Interestingly, the focus is actually squarely on this interaction between the god and her villagers, mediated by her current moral status, not on the built-in normative ethics that is more or less assumed: Rather than the player being led to consider whether a particular action really was good or evil (though this may occasionally happen), the player much more often is led to consider how and why the villagers react to a good versus evil god.

The absence of this normative component from much of the meaningful play of the game is partly due to the moral tradeoffs themselves being mostly along fairly standard lines: An evil god commands fear, can get things done on command, and generally finds things more expedient. A benevolent god has more subtle advantages, such as more loyal villagers. In this respect the benefits and disadvantages of good and evil are more or less analogous to those of, say, white versus black wizards in numerous fantasy settings, and so are readily accepted by players. Not all individual choices are quite as obvious as others, though, and in any case this simplistic setup fits fairly well (in my opinion) with the rest of the game's humorous tone and generally abstracted gameplay.

Indeed some reviewers, notably a gushing one at Salon, found it a compelling sandbox simulation of god's-eye-view decision-making, and opined that the representational aspects of the game were wildly successful:

...Black & White is a kind of ethics simulator, showing you the sum of your character and the consequences of your actions, physically imprinted on the shape of your world.

[...]

[T]hough the title suggests otherwise, the game doesn't simply plunge you into a clear-cut sense of moral choices. Because this is morality on a godlike scale. Early on in the game, for example, you're presented with the pleas of some incompetent shipbuilders, who beg you to help them complete their ship.

From a human perspective, their constant requests soon get annoying. But from the god's-eye view, your alternatives are ambiguous. Assuming a Christian/humanist perspective, perhaps, you should refrain from helping too much, begging off on the principle that the Lord helps those who etc. But from a more Greco-Roman point of view, you kind of want to get pissy, and hurl a few boulders at their ship.

[...]

The decisions get substantially more complex when you're given the most impressive feature in the game: your own Creature, a giant-size emissary that takes the form of various animals. ... You get the creature in its infancy, a gurgling, playful tabula rasa; making him grow into a worthwhile pet and servant requires training and a scrupulous regimen of punishment and reward.

Whether one agrees or not with this evaluation of Black and White, or with the suggestion that players find themselves contemplating things like the differences between Christian morality and Greco-Roman morality as a result of playing the game, it's interesting that this reviewer finds compelling precisely this sort of ethical representation, and is ecstatic at his perception that this game embodies it.

Fable

Also much hyped, but perhaps less successful, is Fable's moral-calculus system.

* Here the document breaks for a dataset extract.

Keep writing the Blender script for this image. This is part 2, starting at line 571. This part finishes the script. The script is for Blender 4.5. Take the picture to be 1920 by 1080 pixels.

The player plays through fairly standard RPG quests, but throughout, her actions determine her score on a good/evil continuum, and this score impacts how people around react. Perhaps because of this RPG setup instead of a god-game one, the focus is not nearly as strongly on the moral system, and especially not on what ethical issues (if any) it aims to represent.

To a much greater extent than Black and White, Fable's moral system is representationally quite strange. Characters the player encounters act differently depending on her centrally compiled and instantly updated moral score, but unlike in Black and White, there doesn't appear to be much of a plausible explanation for this: Killing an innocent person in one village will, just several minutes later, make people in another village regard the player as more evil than previously. This "morality meter on the forehead" representation is hard to interpret as an abstraction of social dynamics; perhaps if it were over a longer period we could interpret it as the player building a good or evil reputation, but it happens on such small timescales and in response to such individually detailed events that it really seems bizarre.

In addition, Fable seems to imply a strictly utilitarian model of ethics, where different actions are good or bad in different degrees, and total goodness is the sum of these separate goodness values—and even more strongly to imply that everyone in the world actually views morality that way, and so will treat you based on your accumulated total moral score, treating you as a good person even if everything they've seen you do in the last 20 minutes is horrible. If all these implications about the moral system were merely problems on a conceptual level, but made for a compelling and interesting game, that would be an acceptable tradeoff, but it's unclear what this style of morality simulation buys at all, apart from being relatively simple to implement.

The morality itself is mostly along similar lines as that in Black and White, in being classic and simple: killing innocent people is bad, saving people is good, and so on. Its effects are also broadly similar, as being evil can be expedient, but being good has subtler benefits. However, while Black and White seemed to work well with these abstracted morals, in the RPG setting, especially combined with the unrealistic propagation of moral reputation, this seems to work less well: reviews have called it a "stripped-down ethics system" where "decisions are so ethically basic that they're not at all difficult to make". The latter review did add, however, that "it's still interesting to see how the game plays out depending on what you do", perhaps suggesting that there's enough interest in this sort of thing that even a bad bit of moral calculus is better than no morals at all.